▼

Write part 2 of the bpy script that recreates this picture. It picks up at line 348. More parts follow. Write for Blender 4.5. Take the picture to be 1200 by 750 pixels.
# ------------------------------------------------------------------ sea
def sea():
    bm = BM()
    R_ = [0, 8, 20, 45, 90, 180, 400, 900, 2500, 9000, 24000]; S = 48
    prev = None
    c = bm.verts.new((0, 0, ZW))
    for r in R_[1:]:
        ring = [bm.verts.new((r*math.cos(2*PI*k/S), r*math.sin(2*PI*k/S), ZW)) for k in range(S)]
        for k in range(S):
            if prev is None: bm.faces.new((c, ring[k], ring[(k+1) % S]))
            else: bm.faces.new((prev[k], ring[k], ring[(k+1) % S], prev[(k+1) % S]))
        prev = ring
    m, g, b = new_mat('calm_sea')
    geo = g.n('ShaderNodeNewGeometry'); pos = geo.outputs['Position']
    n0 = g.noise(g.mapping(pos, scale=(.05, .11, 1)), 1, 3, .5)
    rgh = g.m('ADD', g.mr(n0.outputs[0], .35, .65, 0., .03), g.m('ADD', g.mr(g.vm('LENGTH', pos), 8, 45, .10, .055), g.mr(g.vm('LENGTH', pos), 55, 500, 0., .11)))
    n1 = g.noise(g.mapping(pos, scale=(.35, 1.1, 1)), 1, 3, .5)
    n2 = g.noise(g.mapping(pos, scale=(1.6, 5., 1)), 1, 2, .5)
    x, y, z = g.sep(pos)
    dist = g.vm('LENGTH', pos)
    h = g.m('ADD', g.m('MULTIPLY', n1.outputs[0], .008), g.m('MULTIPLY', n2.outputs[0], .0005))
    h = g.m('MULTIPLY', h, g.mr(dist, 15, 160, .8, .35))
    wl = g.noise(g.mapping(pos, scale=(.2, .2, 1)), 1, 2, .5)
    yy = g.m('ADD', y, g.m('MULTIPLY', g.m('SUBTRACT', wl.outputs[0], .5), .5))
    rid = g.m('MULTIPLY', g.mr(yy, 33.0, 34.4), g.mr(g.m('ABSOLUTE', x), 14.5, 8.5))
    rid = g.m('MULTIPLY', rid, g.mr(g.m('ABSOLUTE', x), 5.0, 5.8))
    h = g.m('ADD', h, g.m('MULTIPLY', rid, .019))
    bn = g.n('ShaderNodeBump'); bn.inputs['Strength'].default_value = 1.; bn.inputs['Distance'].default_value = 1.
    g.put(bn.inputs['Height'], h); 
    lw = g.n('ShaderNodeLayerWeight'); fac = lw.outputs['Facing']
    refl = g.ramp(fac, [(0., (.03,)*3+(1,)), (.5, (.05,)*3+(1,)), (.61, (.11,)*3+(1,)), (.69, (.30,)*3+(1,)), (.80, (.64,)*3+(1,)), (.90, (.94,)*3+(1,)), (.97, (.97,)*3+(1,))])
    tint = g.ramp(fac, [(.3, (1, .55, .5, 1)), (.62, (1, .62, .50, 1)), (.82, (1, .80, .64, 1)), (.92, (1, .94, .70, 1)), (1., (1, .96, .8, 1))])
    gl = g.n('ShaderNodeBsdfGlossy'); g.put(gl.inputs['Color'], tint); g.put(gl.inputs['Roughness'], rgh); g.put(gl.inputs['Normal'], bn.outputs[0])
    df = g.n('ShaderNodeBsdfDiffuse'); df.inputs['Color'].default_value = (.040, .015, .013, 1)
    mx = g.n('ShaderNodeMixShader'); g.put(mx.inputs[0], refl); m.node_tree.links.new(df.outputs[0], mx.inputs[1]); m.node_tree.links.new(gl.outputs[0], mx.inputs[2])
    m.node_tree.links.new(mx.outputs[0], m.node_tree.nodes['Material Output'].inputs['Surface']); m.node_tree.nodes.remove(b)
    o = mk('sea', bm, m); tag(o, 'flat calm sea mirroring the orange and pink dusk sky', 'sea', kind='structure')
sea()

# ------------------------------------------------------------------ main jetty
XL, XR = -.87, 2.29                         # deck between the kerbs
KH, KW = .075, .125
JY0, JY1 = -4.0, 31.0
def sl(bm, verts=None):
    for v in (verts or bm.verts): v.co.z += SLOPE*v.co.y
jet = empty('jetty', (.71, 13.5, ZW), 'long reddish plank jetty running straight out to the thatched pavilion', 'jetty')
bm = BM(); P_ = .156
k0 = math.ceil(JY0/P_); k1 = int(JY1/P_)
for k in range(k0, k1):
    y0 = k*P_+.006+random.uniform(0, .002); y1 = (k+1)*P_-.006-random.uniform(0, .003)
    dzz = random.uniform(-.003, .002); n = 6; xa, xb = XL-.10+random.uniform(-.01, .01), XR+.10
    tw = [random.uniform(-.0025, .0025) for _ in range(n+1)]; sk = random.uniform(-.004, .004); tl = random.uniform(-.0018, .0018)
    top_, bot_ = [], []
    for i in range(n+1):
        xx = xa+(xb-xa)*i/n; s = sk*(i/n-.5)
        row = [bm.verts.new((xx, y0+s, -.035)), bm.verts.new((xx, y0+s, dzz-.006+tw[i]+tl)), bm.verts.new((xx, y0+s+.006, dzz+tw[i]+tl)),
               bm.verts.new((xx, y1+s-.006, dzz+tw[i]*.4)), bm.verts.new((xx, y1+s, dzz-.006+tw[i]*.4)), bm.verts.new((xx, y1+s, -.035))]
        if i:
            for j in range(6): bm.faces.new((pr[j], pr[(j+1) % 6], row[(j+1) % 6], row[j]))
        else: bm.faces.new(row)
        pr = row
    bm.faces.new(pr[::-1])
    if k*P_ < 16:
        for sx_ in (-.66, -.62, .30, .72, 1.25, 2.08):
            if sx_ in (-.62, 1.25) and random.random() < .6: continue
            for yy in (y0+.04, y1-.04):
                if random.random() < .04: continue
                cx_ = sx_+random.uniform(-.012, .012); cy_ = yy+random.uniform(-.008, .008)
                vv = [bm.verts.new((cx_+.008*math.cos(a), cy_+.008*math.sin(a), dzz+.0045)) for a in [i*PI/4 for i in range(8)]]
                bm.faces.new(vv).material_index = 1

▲

What to work on: Write out the material exactly as given.

Correct answer:
Write part 2 of the bpy script that recreates this picture. It picks up at line 348. More parts follow. Write for Blender 4.5. Take the picture to be 1200 by 750 pixels.
# ------------------------------------------------------------------ sea
def sea():
    bm = BM()
    R_ = [0, 8, 20, 45, 90, 180, 400, 900, 2500, 9000, 24000]; S = 48
    prev = None
    c = bm.verts.new((0, 0, ZW))
    for r in R_[1:]:
        ring = [bm.verts.new((r*math.cos(2*PI*k/S), r*math.sin(2*PI*k/S), ZW)) for k in range(S)]
        for k in range(S):
            if prev is None: bm.faces.new((c, ring[k], ring[(k+1) % S]))
            else: bm.faces.new((prev[k], ring[k], ring[(k+1) % S], prev[(k+1) % S]))
        prev = ring
    m, g, b = new_mat('calm_sea')
    geo = g.n('ShaderNodeNewGeometry'); pos = geo.outputs['Position']
    n0 = g.noise(g.mapping(pos, scale=(.05, .11, 1)), 1, 3, .5)
    rgh = g.m('ADD', g.mr(n0.outputs[0], .35, .65, 0., .03), g.m('ADD', g.mr(g.vm('LENGTH', pos), 8, 45, .10, .055), g.mr(g.vm('LENGTH', pos), 55, 500, 0., .11)))
    n1 = g.noise(g.mapping(pos, scale=(.35, 1.1, 1)), 1, 3, .5)
    n2 = g.noise(g.mapping(pos, scale=(1.6, 5., 1)), 1, 2, .5)
    x, y, z = g.sep(pos)
    dist = g.vm('LENGTH', pos)
    h = g.m('ADD', g.m('MULTIPLY', n1.outputs[0], .008), g.m('MULTIPLY', n2.outputs[0], .0005))
    h = g.m('MULTIPLY', h, g.mr(dist, 15, 160, .8, .35))
    wl = g.noise(g.mapping(pos, scale=(.2, .2, 1)), 1, 2, .5)
    yy = g.m('ADD', y, g.m('MULTIPLY', g.m('SUBTRACT', wl.outputs[0], .5), .5))
    rid = g.m('MULTIPLY', g.mr(yy, 33.0, 34.4), g.mr(g.m('ABSOLUTE', x), 14.5, 8.5))
    rid = g.m('MULTIPLY', rid, g.mr(g.m('ABSOLUTE', x), 5.0, 5.8))
    h = g.m('ADD', h, g.m('MULTIPLY', rid, .019))
    bn = g.n('ShaderNodeBump'); bn.inputs['Strength'].default_value = 1.; bn.inputs['Distance'].default_value = 1.
    g.put(bn.inputs['Height'], h); 
    lw = g.n('ShaderNodeLayerWeight'); fac = lw.outputs['Facing']
    refl = g.ramp(fac, [(0., (.03,)*3+(1,)), (.5, (.05,)*3+(1,)), (.61, (.11,)*3+(1,)), (.69, (.30,)*3+(1,)), (.80, (.64,)*3+(1,)), (.90, (.94,)*3+(1,)), (.97, (.97,)*3+(1,))])
    tint = g.ramp(fac, [(.3, (1, .55, .5, 1)), (.62, (1, .62, .50, 1)), (.82, (1, .80, .64, 1)), (.92, (1, .94, .70, 1)), (1., (1, .96, .8, 1))])
    gl = g.n('ShaderNodeBsdfGlossy'); g.put(gl.inputs['Color'], tint); g.put(gl.inputs['Roughness'], rgh); g.put(gl.inputs['Normal'], bn.outputs[0])
    df = g.n('ShaderNodeBsdfDiffuse'); df.inputs['Color'].default_value = (.040, .015, .013, 1)
    mx = g.n('ShaderNodeMixShader'); g.put(mx.inputs[0], refl); m.node_tree.links.new(df.outputs[0], mx.inputs[1]); m.node_tree.links.new(gl.outputs[0], mx.inputs[2])
    m.node_tree.links.new(mx.outputs[0], m.node_tree.nodes['Material Output'].inputs['Surface']); m.node_tree.nodes.remove(b)
    o = mk('sea', bm, m); tag(o, 'flat calm sea mirroring the orange and pink dusk sky', 'sea', kind='structure')
sea()

# ------------------------------------------------------------------ main jetty
XL, XR = -.87, 2.29                         # deck between the kerbs
KH, KW = .075, .125
JY0, JY1 = -4.0, 31.0
def sl(bm, verts=None):
    for v in (verts or bm.verts): v.co.z += SLOPE*v.co.y
jet = empty('jetty', (.71, 13.5, ZW), 'long reddish plank jetty running straight out to the thatched pavilion', 'jetty')
bm = BM(); P_ = .156
k0 = math.ceil(JY0/P_); k1 = int(JY1/P_)
for k in range(k0, k1):
    y0 = k*P_+.006+random.uniform(0, .002); y1 = (k+1)*P_-.006-random.uniform(0, .003)
    dzz = random.uniform(-.003, .002); n = 6; xa, xb = XL-.10+random.uniform(-.01, .01), XR+.10
    tw = [random.uniform(-.0025, .0025) for _ in range(n+1)]; sk = random.uniform(-.004, .004); tl = random.uniform(-.0018, .0018)
    top_, bot_ = [], []
    for i in range(n+1):
        xx = xa+(xb-xa)*i/n; s = sk*(i/n-.5)
        row = [bm.verts.new((xx, y0+s, -.035)), bm.verts.new((xx, y0+s, dzz-.006+tw[i]+tl)), bm.verts.new((xx, y0+s+.006, dzz+tw[i]+tl)),
               bm.verts.new((xx, y1+s-.006, dzz+tw[i]*.4)), bm.verts.new((xx, y1+s, dzz-.006+tw[i]*.4)), bm.verts.new((xx, y1+s, -.035))]
        if i:
            for j in range(6): bm.faces.new((pr[j], pr[(j+1) % 6], row[(j+1) % 6], row[j]))
        else: bm.faces.new(row)
        pr = row
    bm.faces.new(pr[::-1])
    if k*P_ < 16:
        for sx_ in (-.66, -.62, .30, .72, 1.25, 2.08):
            if sx_ in (-.62, 1.25) and random.random() < .6: continue
            for yy in (y0+.04, y1-.04):
                if random.random() < .04: continue
                cx_ = sx_+random.uniform(-.012, .012); cy_ = yy+random.uniform(-.008, .008)
                vv = [bm.verts.new((cx_+.008*math.cos(a), cy_+.008*math.sin(a), dzz+.0045)) for a in [i*PI/4 for i in range(8)]]
                bm.faces.new(vv).material_index = 1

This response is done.